Très souvent, les défauts d’un écrivain ne sont que l’exagération de ses qualités. Barbey abuse des images, mais il a, à certaines heures, une puissance de rendu incomparable. Quand il décrit, les objets, les paysages deviennent visibles. Nous assistons aux faits qu’il raconte. Les silhouettes qu’il dessine se dressent devant nous et si nettes, si caractérisées que nous ne les oublions plus. Les mots disparaissent. Les idées s’évoquent et prennent corps. Barbey écrit en relief. Nul plus que lui n’a compris ce que Baudelaire appelait : « Le langage des choses muettes » ; nul n’a senti à un plus haut degré « l’âme des mots ». La délicatesse, la sensibilité de ses nerfs toujours tendus lui ont permis de surprendre ce qui échappe à la foule, et de le traduire dans une langue souvent osée, souvent tapageuse, parfois incorrecte et dont parfois les subtilités par trop subtiles nous échappent ; mais presque toujours singulièrement expressive et souple, et forte, et personnelle.
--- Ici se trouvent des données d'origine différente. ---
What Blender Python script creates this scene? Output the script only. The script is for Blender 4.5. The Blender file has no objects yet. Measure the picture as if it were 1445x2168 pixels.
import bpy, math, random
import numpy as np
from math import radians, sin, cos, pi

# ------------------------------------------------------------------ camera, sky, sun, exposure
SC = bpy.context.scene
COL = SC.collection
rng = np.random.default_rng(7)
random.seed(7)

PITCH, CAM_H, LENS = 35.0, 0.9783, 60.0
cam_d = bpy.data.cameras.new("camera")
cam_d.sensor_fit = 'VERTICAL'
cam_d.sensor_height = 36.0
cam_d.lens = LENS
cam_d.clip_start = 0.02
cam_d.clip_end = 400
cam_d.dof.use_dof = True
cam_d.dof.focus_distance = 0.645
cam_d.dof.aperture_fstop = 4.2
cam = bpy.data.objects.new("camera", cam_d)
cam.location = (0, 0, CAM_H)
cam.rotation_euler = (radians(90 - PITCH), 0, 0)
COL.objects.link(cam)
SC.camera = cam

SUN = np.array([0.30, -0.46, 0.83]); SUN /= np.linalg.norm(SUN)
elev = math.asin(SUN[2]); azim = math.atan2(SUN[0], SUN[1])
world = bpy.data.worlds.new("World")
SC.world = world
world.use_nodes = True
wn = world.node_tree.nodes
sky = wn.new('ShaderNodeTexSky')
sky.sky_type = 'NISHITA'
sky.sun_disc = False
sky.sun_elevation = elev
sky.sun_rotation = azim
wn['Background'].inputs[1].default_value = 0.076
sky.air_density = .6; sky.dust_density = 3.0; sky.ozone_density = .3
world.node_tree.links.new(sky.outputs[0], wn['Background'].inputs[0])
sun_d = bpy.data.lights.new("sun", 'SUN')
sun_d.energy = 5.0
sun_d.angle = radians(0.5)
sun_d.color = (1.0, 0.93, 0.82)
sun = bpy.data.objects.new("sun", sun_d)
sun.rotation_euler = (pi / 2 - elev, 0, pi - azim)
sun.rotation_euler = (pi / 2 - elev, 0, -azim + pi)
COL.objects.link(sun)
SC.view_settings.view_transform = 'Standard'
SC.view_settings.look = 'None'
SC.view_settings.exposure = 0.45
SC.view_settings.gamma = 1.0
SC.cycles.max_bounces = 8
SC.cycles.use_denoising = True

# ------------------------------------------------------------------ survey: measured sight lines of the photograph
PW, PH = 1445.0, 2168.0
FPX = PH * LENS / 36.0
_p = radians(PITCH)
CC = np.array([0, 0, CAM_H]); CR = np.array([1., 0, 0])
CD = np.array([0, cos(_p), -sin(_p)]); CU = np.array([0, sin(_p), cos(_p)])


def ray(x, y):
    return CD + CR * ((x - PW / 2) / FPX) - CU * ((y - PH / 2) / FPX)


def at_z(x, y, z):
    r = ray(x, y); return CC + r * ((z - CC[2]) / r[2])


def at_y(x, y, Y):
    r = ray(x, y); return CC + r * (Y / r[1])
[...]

Nul n’a pu, ne peut et ne pourra la parler après lui. Il y avait un poète en Barbey, un poète par les pensées et le style. Sans parler de son mince volume de vers, — il a semé dans son œuvre nombre de pages d’une poésie intense, et il n’a guère écrit sans rencontrer de ces trouvailles d’expression, de ces associations d’idées, de ces nuances de sentiments comme les vrais poètes seuls en rencontrent. Lorsqu’un homme a signé de pareilles pages, de telles lignes, point n’est besoin d’une longue enquête, cet homme était un artiste au tempérament original et riche, un grand artiste, même quand il a poussé l’originalité jusqu’à la bizarrerie et l’amour de la richesse jusqu’au clinquant.
Qu’adviendra-t-il de Barbey d’Aurevilly ? La postérité verra-t-elle en lui un grand homme un peu détraqué ou un grand détraqué doué de talent ? Voilà juste six ans qu’il est mort et on ne peut encore rien présumer. Je viens de relire attentivement ce que les maîtres de la critique contemporaine ont dit de lui. Ceux-ci le louent ; ceux-là le dénigrent. Les uns l’adorent, les autres l’exècrent. Il n’en est pas deux qui soient de la même opinion, mais aucun, et il n’est pas oiseux de le constater, n’est indifférent. Il est vraisemblable que nos descendants seront aussi partagés que nous le sommes, et que Barbey continuera d’avoir des admirateurs enthousiastes et des adversaires acharnés. Ce qui est certain, c’est qu’on n’est pas près de ne plus s’intéresser à cet homme étrange, d’une personnalité si tranchée ; à cet écrivain singulier et d’une originalité si captivante, que M. Paul Bourget nous a montré un jour comme un héros de Walter Scott et que M. Émile Zola — qui n’a pas été toujours tendre pour lui — a peut-être mesuré à sa vraie mesure, le jour où il a formulé ce jugement que Barbey d’Aurevilly resterait, non comme une autorité, mais comme une curiosité.1895.